The Declaration of the Positive Writer is a work in progress that I first introduced on my website on June 18, 2006. I need you, the readers, to tell me what you think of it, how it can be improved, what you think should be changed or added. Just use the "Comments" link (farther below) to add your ideas for improving the wording of the Declaration. Let's brainstorm together on this valuable project! (And please feel free to use the declaration in your personal life and to post it on your websites — with proper attribution: "courtesy" so that our message will be spread throughout the web!)


Whereas I am aware of the power to influence that I hold in my stories;

And whereas I am aware of the ease and swiftness with which stories, in this massive media age, can be seen and read and repeated by many people and imitated and reinterpreted by fellow writers;

Whereas the topics on which I write and which I am interested in writing are those which have come to my attention through the experiences I've had, the people I've met, and the stories and information that I have absorbed;

And whereas the stories I write may affect my own attitudes (as well as the attitudes of all who read those stories);

And whereas I possess a special opportunity – through my stories – to influence many more people than merely those whom I meet personally day-to-day;

And whereas I, as a writer, influence the styles and ideas of other writers;

And whereas I, like most everyone else, influence others every day of my life merely by my day-to-day examples, attitudes, actions, etc.;

And whereas positive experiences and information tend to build me up – uplift me – and to influence/affect my actions, which in turn affect those around me, often in positive ways – while negative experiences and information tend to bring me down and handicap me and fog my thinking and my attitudes as well as to influence/affect my actions, which can in turn affect those around me in negative ways;

I therefore affirm that it is important to seek out positive experiences in all my activities, both those directly related to my writing education as well as my daily life, from the books I read and movies and tv shows I view to the people I associate with and the general experiences I seek out, in order to gradually direct myself to more and more positive experiences and influences, which will pervade more and more of my actions, including my writing and the topics I choose to write about and the approach I use towards those topics.

4 comments on “Declaration of the Positive Writer
  1. Outstanding idea!
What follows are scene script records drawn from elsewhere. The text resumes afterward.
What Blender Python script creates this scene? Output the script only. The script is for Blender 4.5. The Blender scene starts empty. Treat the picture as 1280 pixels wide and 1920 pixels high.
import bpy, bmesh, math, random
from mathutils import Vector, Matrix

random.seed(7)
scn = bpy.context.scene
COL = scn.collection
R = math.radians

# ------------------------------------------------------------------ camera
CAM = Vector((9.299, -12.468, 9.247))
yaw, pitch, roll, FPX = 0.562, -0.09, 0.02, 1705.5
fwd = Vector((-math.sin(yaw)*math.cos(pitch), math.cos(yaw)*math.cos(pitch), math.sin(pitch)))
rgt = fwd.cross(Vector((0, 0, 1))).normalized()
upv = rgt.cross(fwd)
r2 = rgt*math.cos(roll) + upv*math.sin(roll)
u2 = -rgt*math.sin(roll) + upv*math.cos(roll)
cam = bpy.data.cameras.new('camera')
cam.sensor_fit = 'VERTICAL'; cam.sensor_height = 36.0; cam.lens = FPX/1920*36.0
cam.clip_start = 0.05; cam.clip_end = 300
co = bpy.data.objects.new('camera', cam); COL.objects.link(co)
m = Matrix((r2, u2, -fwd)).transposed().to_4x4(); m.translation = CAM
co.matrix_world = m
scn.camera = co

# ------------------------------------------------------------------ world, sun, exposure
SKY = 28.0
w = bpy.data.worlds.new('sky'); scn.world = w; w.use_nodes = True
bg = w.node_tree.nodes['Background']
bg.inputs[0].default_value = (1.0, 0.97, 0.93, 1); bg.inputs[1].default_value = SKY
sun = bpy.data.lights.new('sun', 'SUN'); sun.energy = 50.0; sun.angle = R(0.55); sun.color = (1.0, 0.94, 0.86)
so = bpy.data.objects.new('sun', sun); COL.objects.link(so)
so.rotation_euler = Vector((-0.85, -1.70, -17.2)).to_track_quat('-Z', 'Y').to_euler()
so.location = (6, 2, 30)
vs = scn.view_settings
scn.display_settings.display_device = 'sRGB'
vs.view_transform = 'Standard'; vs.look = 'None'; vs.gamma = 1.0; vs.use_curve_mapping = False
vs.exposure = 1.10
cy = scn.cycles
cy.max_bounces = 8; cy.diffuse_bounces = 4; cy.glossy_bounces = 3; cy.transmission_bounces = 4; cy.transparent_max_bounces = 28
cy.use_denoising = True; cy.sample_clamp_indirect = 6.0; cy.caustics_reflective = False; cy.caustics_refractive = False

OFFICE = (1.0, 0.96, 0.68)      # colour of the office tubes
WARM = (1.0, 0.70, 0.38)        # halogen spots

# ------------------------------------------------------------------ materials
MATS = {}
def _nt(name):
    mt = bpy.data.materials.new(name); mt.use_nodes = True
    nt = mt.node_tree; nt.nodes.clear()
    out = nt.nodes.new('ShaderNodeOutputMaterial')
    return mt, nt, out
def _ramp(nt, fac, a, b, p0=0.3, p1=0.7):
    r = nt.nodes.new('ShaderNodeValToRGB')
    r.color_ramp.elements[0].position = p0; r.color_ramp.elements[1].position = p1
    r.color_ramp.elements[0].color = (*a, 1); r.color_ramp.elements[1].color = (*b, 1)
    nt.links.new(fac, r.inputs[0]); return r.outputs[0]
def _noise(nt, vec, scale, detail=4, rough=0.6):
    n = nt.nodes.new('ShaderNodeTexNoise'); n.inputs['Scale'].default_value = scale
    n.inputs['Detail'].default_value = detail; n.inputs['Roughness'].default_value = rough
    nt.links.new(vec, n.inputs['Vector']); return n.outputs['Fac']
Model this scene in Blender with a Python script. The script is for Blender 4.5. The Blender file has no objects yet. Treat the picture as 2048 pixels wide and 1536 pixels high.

I would only add that there are those who will argue that if writers have to limit what they write just to “good” or “positive” things, they won’t be able to deal with many of the social, political, and even economic issues that are, in themselves, sometimes rather nasty and unpleasant. Are you then suggesting that those issues shouldn’t even be dealt with in, say, movies and fiction?

  2. First, this Declaration is, of course, a work in progress. And as people post comments and work together on this, a much-expanded and revised, indeed on-going, version will develop. In direct response to your comment, I would observe that there are strong, motivational, influential movies that have dealt with all sorts of controversial issues in a responsible way — that is, in a way that any reasonable and thoughtful person would say is not incendiary, crude, or pornographic. But that doesn’t mean he or she can’t deal with those issues; nor does it mean that the work cannot perhaps even offend. It is a question, though, of how you go about offending — if that is what you want to do. I mean, you can write provocatively and thoughtfully in such a way that forces people to see things from a different or uncomfortable view but that is still not, in itself, nasty or mean spirited or disgusting or debasing. There are, in short, charged issues.

  3. I wish to offer my own thoughts on this well-meaning and well written declaration. First, I must say that while I feel that so much is subject to interpretation, I agree with the general tone and its presentation. Certainly, positivity around you fosters positivity internally and vice versa. As writers, we must take responsibility for the implied effect on those who read, view, or engage our stories and hopefully for the better.
    As for limiting ourselves to the realm of “good” I must disagree that we need avoid unwelcome subject matter. The skill lies in presenting in such a way as to turn that towards good. And since that is so difficult many writers may choose instead to sensationalize those topics for the purpose of profit or furthering their careers. Writers can choose to “use their powers for good” if you will. Isn’t that the choice we hope the hero will make?

  4. In reading this, I am taken back to this past spring, when I read Stephen Baxter’s “Space”. This book had a profound impact on me, while I was going through a tough time.
    My life was surrounded by moments which would bring even the most stalwart spirits down. I was pulled down slowly from feeling good about myself into becoming quite depressed.
    During this time, I read this book. As I read it, I couldn’t help but think of the futility of life and everything. The book was in fact somewhat depressing on top of everything else I was going through.
    I was grateful when the author was able to finally give some level of relief to me with a somewhat hopeful ending. It was a book that I found difficult to read and finish, and some of it I attribute to the authors delivery.
    He told a fine story, but it proved to me that writers do have the ability to affect the emotions of the reader, even when unintended.
    I do believe this is a good idea and I do believe that it is a worthy topic for debate if not for whole hearted adoption!